2025-04-09: camp

there's a camp i went to when i was younger —

hang on, no, that undersells it. when i was younger i went wilderness camping for three summers. it was a progressive program in which you'd be more and more on your own, eventually culminating in days-long solo hikes. you had to carry all the food and water you needed. you couldn't discard anything (this was pristine wilderness, after all). you learned to rely on yourself and make good decisions and understand that there was no one watching to make sure you were doing the right thing, and there was no calling for help. this was still in the age before cell phones.

i wish this was the point where i could say, and i made lots of lifelong friends!!, but that's not the case. in my defense, i'm not really in contact with any of my friends from that era of my life. so while i wish i'd kept up with a few of them, well, oops.

last night i dreamed i was back there, and at a very specific location, past a huge tree, one still clinging to life despite a number of mishaps. at a particular bend in the creek, when one of the other campers told me, [malachite], we need to exchange phone numbers, and another, her friend, said, yeah, [malachite], me too, and i laughed and said we did, and (as you can guess) we never did.

(that was my last summer there, that would've been one of my last days there; i'd decided i was done, i wasn't coming back for the last year, i was going to focus on music instead, and while i ran into one of them at university once, many years later, when we were both graduating, i never saw the other again.)

in the dream there are a few people hovering around the periphery of this bend, but they're indistinct. the whole thing jives with my recollection of it: the trees past the water, the tents set up there, the friends i really should've made an effort for, but didn't. and that's okay. when we're young we make decisions and make them quickly. they're not always right. important to give space to the imperfections of our younger selves. not just the doors they close, but those they open up.

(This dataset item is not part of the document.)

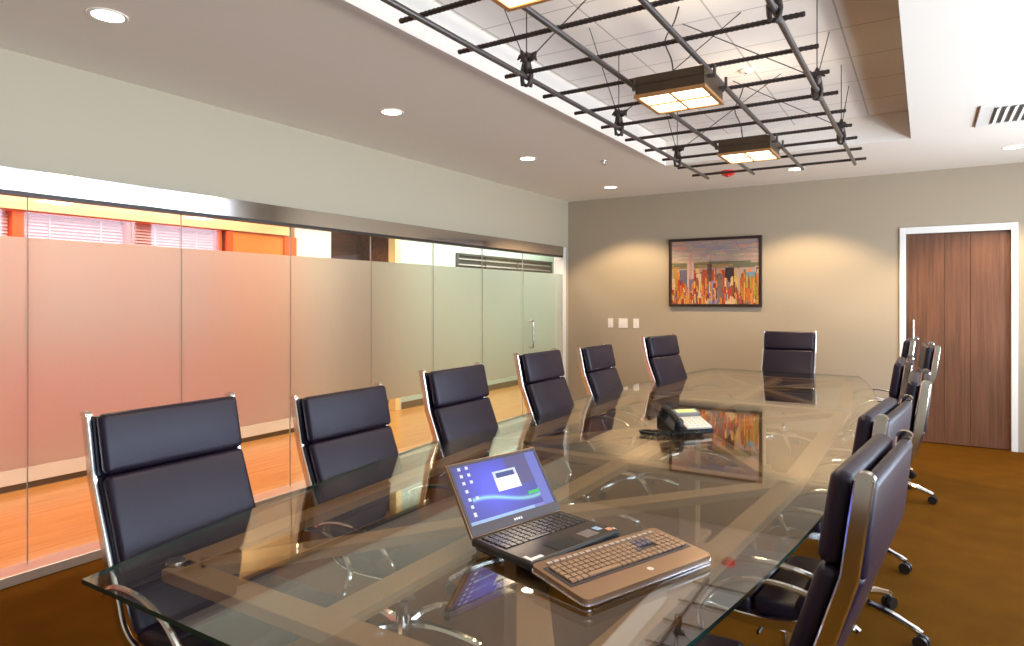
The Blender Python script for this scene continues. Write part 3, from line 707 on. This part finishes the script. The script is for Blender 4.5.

mornings like this i wonder how many people wake up in the same state — awake, aware of the images slipping away, wondering about people from many years ago, whether anyone would even recognize their name, or if even that's slipped away, too. this morning i let the dogs out into the melting snow and watched them run around a bit before going to gather them in. my partner still asleep upstairs, i made myself some strong coffee in the moka pot. decided to write all this down before the dream started to fade. which it already had when i was having the dream: the colours not the vivid turquoise water and white sand beach i dreamed of back in january, but the muted ones of old, faded photographs. dead greens. whites with some dirt on them. maybe appropriate for the friendships we wished for then and both let go to seed.